Existence of density for the stochastic wave equation with space-time homogeneous Gaussian noise

TL;DR

This paper proves that the solution to a stochastic wave equation driven by space-time homogeneous Gaussian noise has a probability distribution that is absolutely continuous, ensuring the existence of a density function under certain covariance conditions.

Contribution

It establishes the existence of a density for the solution of the stochastic wave equation with general space-time homogeneous Gaussian noise, extending previous results to broader covariance structures.

Findings

Law of the solution is absolutely continuous w.r.t.
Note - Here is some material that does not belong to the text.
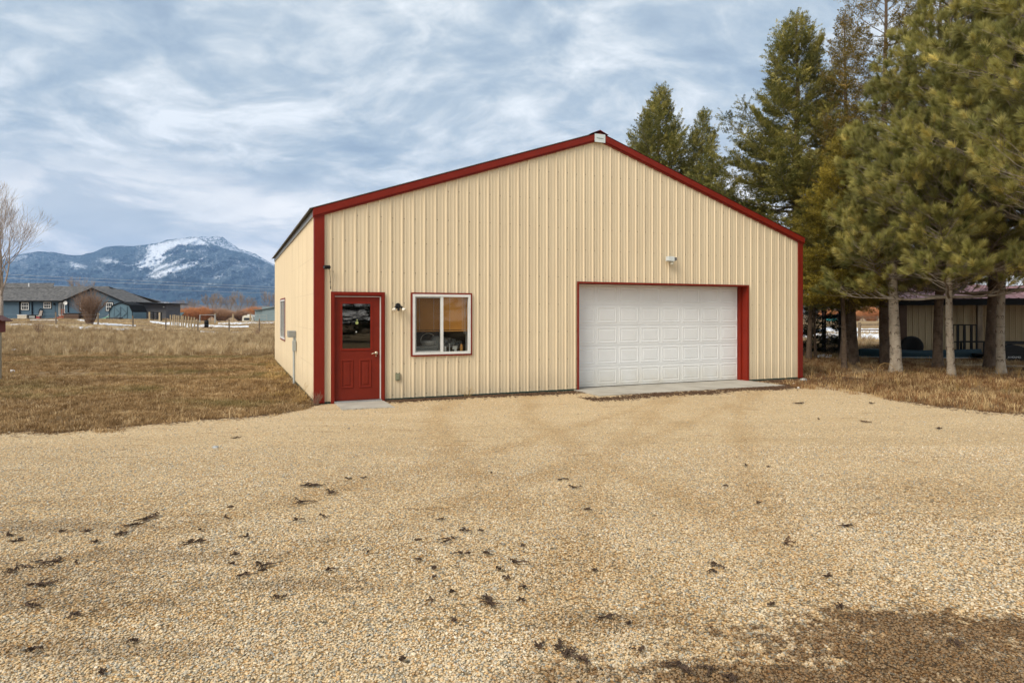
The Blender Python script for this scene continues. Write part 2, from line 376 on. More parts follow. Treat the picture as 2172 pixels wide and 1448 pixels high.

Lebesgue measure.

Density exists under conditions on covariance functions.

Generalizes previous results to broader noise structures.

Abstract

In this article, we consider the stochastic wave equation on $\mathbb{R}_{+} \times \mathbb{R}$, driven by a linear multiplicative space-time homogeneous Gaussian noise whose temporal and spatial covariance structures are given by locally integrable functions $\gamma$ (in time) and $f$ (in space), which are the Fourier transforms of tempered measures $\nu$ on $\mathbb{R}$, respectively $\mu$ on $\mathbb{R}$. Our main result shows that the law of the solution $u(t,x)$ of this equation is absolutely continuous with respect to the Lebesgue measure.